At the end of the above article, I describe a post-quantum upgrade plan I call “Digests as Secret Keys” (DASK). Instead of using BIP32 to derive a child key for a Bitcoin address, a DASK-supported wallet will do the following.

  1. From a seed value (e.g. BIP39), derive a secret key for a hash-based signature algorithm.
  2. Compute the corresponding HBS public key. If needed, hash the HBS public key into a 32-byte value (some HBS keys are already represented by a single hash).
  3. Interpret the HBS public key (hash) as an secp256k1 secret key.
  4. Compute the secp256k1 public key and use it for standard P2PKH/P2WPKH/P2TR spending

When a viable QC is close at hand, the BItcoin network can activate a consensus rule change which disables ECDSA/Schnorr. Instead post-quantum bitcoin nodes would expect the spender to provide a signature using the inner HBS key, rather than the outer secp256k1 key.

For more flexibility, the inner key will probably be used to endorse some other post-quantum signing key, which then signs the transaction using an algorithm which may not yet have been invented. As a result, the inner HBS key can use a one-time signature algorithm like Winternitz OTS, which has relatively small (1KB) signatures.

The nice thing about the DASK approach is that we don’t need any consensus or scaling changes today. We kick the can down the road, giving cryptographers more time to design secure and efficient post-quantum algorithms, while retaining fallback authentication in case of sudden quantum advancements.

Eventually yes, Bitcoin will need a first-class quantum-resistant address format for better scaling (HBS won’t work at large scale I think).
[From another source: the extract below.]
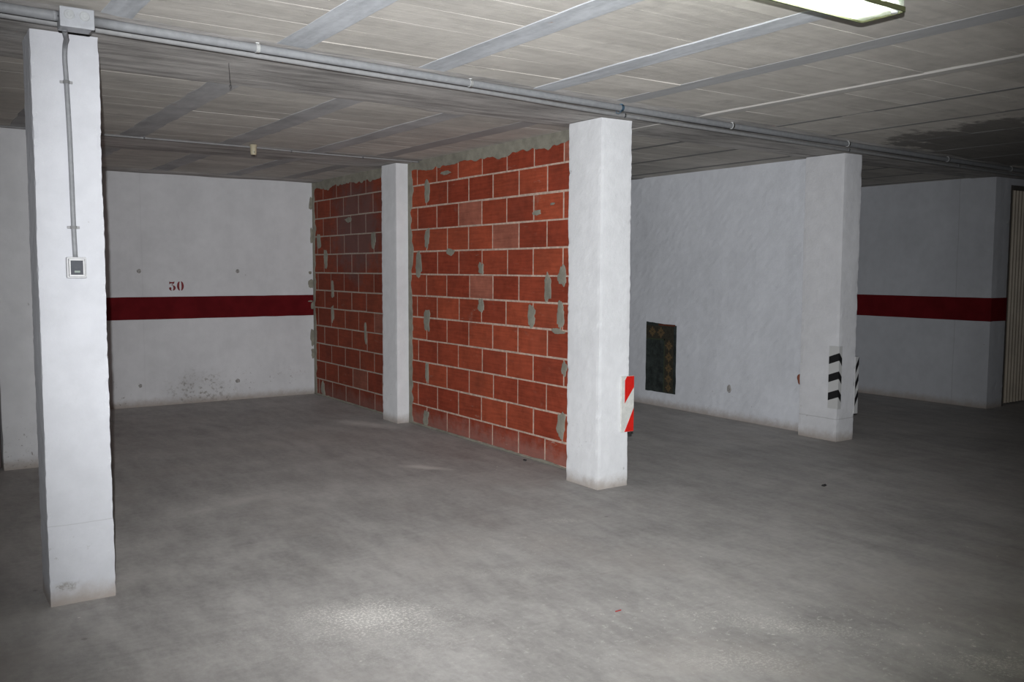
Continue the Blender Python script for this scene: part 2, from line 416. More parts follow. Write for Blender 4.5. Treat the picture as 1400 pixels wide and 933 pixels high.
# black chevron foam guard, bands slope with the corner
n = NT('black_and_white_chevron_foam')
h = n.add(n.z, n.mul(n.math('ABSOLUTE', n.add(n.y, -5.045)), 0.37))
h = n.add(h, n.mul(n.math('MAXIMUM', n.add(n.x, -6.972), 0.0), 1.3))
fr = n.math('FRACT', n.mul(n.add(h, -0.410), 1 / 0.1655))
band = n.mul(n.math('LESS_THAN', fr, 0.42), n.mul(n.math('GREATER_THAN', h, 0.40), n.math('LESS_THAN', h, 0.81)))
M['chev_a'] = n.out(n.mix(band, (0.60, 0.60, 0.59), (0.012, 0.012, 0.013)), 0.55)
n = NT('black_and_white_banded_foam')
h = n.add(n.z, n.mul(n.add(n.x, -7.23), -1.8))
fr = n.math('FRACT', n.mul(n.add(h, -0.337), 1 / 0.15))
band = n.mul(n.mul(n.math('LESS_THAN', fr, 0.47), n.math('GREATER_THAN', n.x, 7.214)), n.mul(n.math('GREATER_THAN', h, 0.33), n.math('LESS_THAN', h, 0.73)))
M['chev_b'] = n.out(n.mix(band, (0.58, 0.58, 0.58), (0.012, 0.012, 0.013)), 0.55)

n = NT('worn_black_rug_pile')
M['rug'] = n.out(n.scale((0.030, 0.036, 0.034), n.mp(n.noise(9, 5, 0.7), 0.3, 0.7, 0.6, 1.6)), 0.95, 0, 0.15)
n = NT('brown_rug_border')
M['rug_border'] = n.out(n.scale((0.042, 0.038, 0.028), n.mp(n.noise(30, 5, 0.7), 0.3, 0.7, 0.8, 1.2)), 0.95, 0, 0.15)
n = NT('ochre_rug_motif')
M['rug_motif'] = n.out(n.scale((0.115, 0.080, 0.042), n.mp(n.noise(50, 5, 0.7), 0.3, 0.7, 0.8, 1.2)), 0.95, 0, 0.15)
n = NT('green_rug_line')
M['rug_line'] = n.out((0.045, 0.055, 0.035), 0.95, 0, 0.15)
n = NT('rust_rug_edge')
M['rug_red'] = n.out((0.12, 0.035, 0.02), 0.95, 0, 0.15)

# lamp
m = bpy.data.materials.new('lit_fluorescent_tube'); m.use_nodes = True
t_ = m.node_tree; t_.nodes.clear()
e = t_.nodes.new('ShaderNodeEmission'); e.inputs[0].default_value = (0.93, 1.0, 0.84, 1); e.inputs[1].default_value = TUBE
o_ = t_.nodes.new('ShaderNodeOutputMaterial'); t_.links.new(e.outputs[0], o_.inputs[0])
M['tube'] = m
m = bpy.data.materials.new('clear_prismatic_cover'); m.use_nodes = True
t_ = m.node_tree; t_.nodes.clear()
tr = t_.nodes.new('ShaderNodeBsdfTransparent'); tr.inputs[0].default_value = (0.95, 0.97, 0.95, 1)
tl = t_.nodes.new('ShaderNodeBsdfTranslucent'); tl.inputs[0].default_value = (0.9, 0.93, 0.9, 1)
gl = t_.nodes.new('ShaderNodeBsdfGlossy'); gl.inputs[1].default_value = 0.2
m1 = t_.nodes.new('ShaderNodeMixShader'); m1.inputs[0].default_value = 0.45
m2 = t_.nodes.new('ShaderNodeMixShader'); m2.inputs[0].default_value = 0.06
o_ = t_.nodes.new('ShaderNodeOutputMaterial')
t_.links.new(tr.outputs[0], m1.inputs[1]); t_.links.new(tl.outputs[0], m1.inputs[2])
t_.links.new(m1.outputs[0], m2.inputs[1]); t_.links.new(gl.outputs[0], m2.inputs[2]); t_.links.new(m2.outputs[0], o_.inputs[0])
M['cover'] = m

# ------------------------------------------------------------------ the setting
X0, X1, Y0, Y1 = -4.5, 13.0, -5.0, 10.608
def structure(name, bm, mats, label=None, parent=None, smooth=False):
    o = link(name, bm, mats, parent, smooth)
    o['kind'] = 'structure'
    if label: o['label'] = label
    return o

bm = bmesh.new(); box(bm, X0 - .2, X1 + .2, Y0 - .2, Y1 + .2, -0.15, 0.0)
structure('floor', bm, M['floor'], 'grey dusty concrete garage floor')

def beam_y(x, far):      # the flat beams run a touch off square
    return (5.22 + 0.045 * x) if far else (4.06 + 0.075 * x)

# ceiling blocks between the joists
JX = [0.06 + 0.0, 0.80, 1.585, 2.37, 3.16, 3.80, 4.60, 5.37, 6.08, 6.86, 7.62, 8.40, 9.18, 9.95, 10.7, 11.5, 12.3]
JX = [-0.70 - 0.77 * k for k in range(4, -1, -1)] + JX
bm = bmesh.new()
tone_l = bm.faces.layers.float.new('tone')
edges_x = [X0] + JX + [X1]
def joist_width(jx):
    return {2.37: 0.165, 3.16: 0.15, 1.585: 0.165, 3.80: 0.15, 4.60: 0.09}.get(jx, 0.135 if jx < 5 else 0.050)
rnd = random.Random(3)
for i in range(len(edges_x) - 1):
    xa, xb = edges_x[i] + (joist_width(edges_x[i]) / 2 - 0.012 if i else 0), edges_x[i + 1] - (joist_width(edges_x[i + 1]) / 2 - 0.012 if i < len(edges_x) - 2 else 0)
    y = Y0 + rnd.random() * 0.2
    lvl = 0.0
    tn = rnd.random()
    while y < Y1:
        L = 0.25
        if rnd.random() < 0.5:
            lvl = rnd.uniform(-0.0014, 0.0012) * (0.35 if y > 5 else 1.0); tn = rnd.random()
        gap = 0.0005 if rnd.random() < 0.45 else rnd.uniform(0.001, 0.004)
        vv = box(bm, xa, xb, y + gap, y + L - gap, H + lvl, H + 0.05)
        tilt = rnd.uniform(-0.0014, 0.0014) * (0.35 if y > 5 else 1.0)
        t2 = min(1, max(0, tn + rnd.uniform(-0.12, 0.12)))
        for v in vv:
            if v.co.z < H + 0.03:
                v.co.z += tilt * (1 if v.co.x > (xa + xb) / 2 else -1)
            for f in v.link_faces: f[tone_l] = t2
        y += L
box(bm, X0, X1, Y0, Y1, H + 0.012, H + 0.2)
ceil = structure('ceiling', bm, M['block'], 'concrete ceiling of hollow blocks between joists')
# joists
for k, jx in enumerate(JX):
    w = joist_width(jx)
    pr = {4.60: 0.010, 3.80: 0.0018, 2.37: 0.003, 3.16: 0.005, 1.585: 0.002}.get(jx, 0.0018 if jx < 5 else 0.0016)
    bm = bmesh.new()
    ny = 120
    for s0 in range(1):
        prev = None
        for j in range(ny + 1):
            y = Y0 + (Y1 - Y0) * j / ny
            e1 = noise.noise(Vector((jx * 3, y * 5, 1))) * (0.008 if jx < 5 else 0.003); e2 = noise.noise(Vector((jx * 3, y * 5, 9))) * (0.008 if jx < 5 else 0.003)
            if y > 5.2: e1 = e1 * 2.5 - 0.012; e2 = e2 * 2.5 + 0.012
            a_, b_ = jx - w / 2 + e1, jx + w / 2 + e2
            cur = [bm.verts.new((a_, y, H + 0.01)), bm.verts.new((a_ + 0.004, y, H - pr)), bm.verts.new((b_ - 0.004, y, H - pr)), bm.verts.new((b_, y, H + 0.01))]
            if prev:
                for q in range(3):
                    bm.faces.new((prev[q], prev[q + 1], cur[q + 1], cur[q]))
                bm.faces.new((prev[3], prev[0], cur[0], cur[3]))
            else:
                bm.faces.new(cur)
            prev = cur
        bm.faces.new(prev[::-1])
    bmesh.ops.recalc_face_normals(bm, faces=bm.faces)
    structure('joist', bm, M['joist'], parent=ceil)

def flat_beam(fa, fb, drop, seed):
    bm = bmesh.new(); nx = 350; prev = None
    for i in range(nx + 1):
        x = X0 + (X1 - X0) * i / nx
        na = noise.noise(Vector((x * 2.2, seed, 0))) * 0.05 + noise.noise(Vector((x * 9, seed, 3))) * 0.018
        nb = noise.noise(Vector((x * 1.8, seed, 5))) * 0.07 + noise.noise(Vector((x * 11, seed, 8))) * 0.02
        ya, yb = fa(x) + na, fb(x) + nb
        cur = []
        m_ = 8
        cur.append(bm.verts.new((x, ya, H + 0.0015)))
        for q in range(m_ + 1):
            y = ya + 0.06 + (yb - ya - 0.10) * q / m_
            cur.append(bm.verts.new((x, y, H - drop + noise.noise(Vector((x * 2, y * 4, seed))) * 0.0045)))
        cur.append(bm.verts.new((x, yb, H + 0.0015)))
        if prev:
            for q in range(len(cur) - 1):
                bm.faces.new((prev[q], cur[q], cur[q + 1], prev[q + 1]))
            bm.faces.new((prev[-1], cur[-1], cur[0], prev[0]))
        prev = cur
    bmesh.ops.recalc_face_normals(bm, faces=bm.faces)
    return structure('beam', bm, M['beam'], parent=ceil)
flat_beam(lambda x: beam_y(x, 0), lambda x: beam_y(x, 1), 0.007, 1.0)
flat_beam(lambda x: 7.70 + 0.012 * x, lambda x: 8.62, 0.006, 6.0)
flat_beam(lambda x: 10.25, lambda x: 10.60, 0.012, 9.0)

# walls
def wall(name, x0, x1, y0, y1, mat, label, step=0.12, amp=0.004, edge=0.004, z1=H + 0.03):
    bm = bmesh.new(); rough_box(bm, x0, x1, y0, y1, 0.0, z1, step, amp, edge, seed=x0 + y0)
    return structure(name, bm, mat, label)
w_back = wall('wall_back', 1.22, X1, 10.612, 10.80, M['plaster_wall'], 'white painted back wall with a dark red stripe')
w_left = wall('wall_left', 0.606, 1.36, 7.808, 8.0, M['plaster_wall'], 'white wall seen behind the left pillar')
wall('wall_left_return', 1.22, 1.36, 7.95, 10.64, M['plaster_wall'], 'white return wall', 0.15)
w_mid = wall('wall_right', 7.128, 7.235, 5.46, 10.62, M['plaster_cool'], 'white rendered wall between the bays', 0.05, 0.007)
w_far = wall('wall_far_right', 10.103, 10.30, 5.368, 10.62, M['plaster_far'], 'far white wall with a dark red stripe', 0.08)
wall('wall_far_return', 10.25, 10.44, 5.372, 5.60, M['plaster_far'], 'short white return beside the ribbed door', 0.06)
wall('wall_lintel', 10.44, X1, 5.372, 5.55, M['plaster_far'], 'white lintel above ribbed door', 0.1)
# lintel only above the door: replace its low part
lin = bpy.data.objects['wall_lintel']
for v in lin.data.vertices:
    v.co.z = 2.52 + (v.co.z / (H + 0.03)) * (H + 0.03 - 2.52)
wall('wall_left_side', X0 - .15, X0, Y0, 10.6, M['plaster_wall'], 'white side wall', 0.5)
wall('wall_front', X0, X1, Y0 - .15, Y0, M['plaster_wall'], 'white wall behind the viewer', 0.5)
wall('wall_right_side', X1, X1 + .15, Y0, 10.6, M['plaster_wall'], 'white side wall at the far right', 0.5)
wall('wall_left_back', X0, -0.42, 7.82, 8.0, M['plaster_wall'], 'white wall left of the brown door', 0.3)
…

But we shouldn’t standardize a PQ address format using one of today’s cutting-edge PQC algorithms, because the odds are that it will not age well through decades of attack and optimization.

Instead we should use a tried and proven algorithm like WOTS as an emergency fallback, and choose a more efficient primary PQ signing scheme later, when it’s actually needed. The fallback HBS key format would need to be standardized today, but it would be only a client-side change with no consensus modifications needed until Q-Day.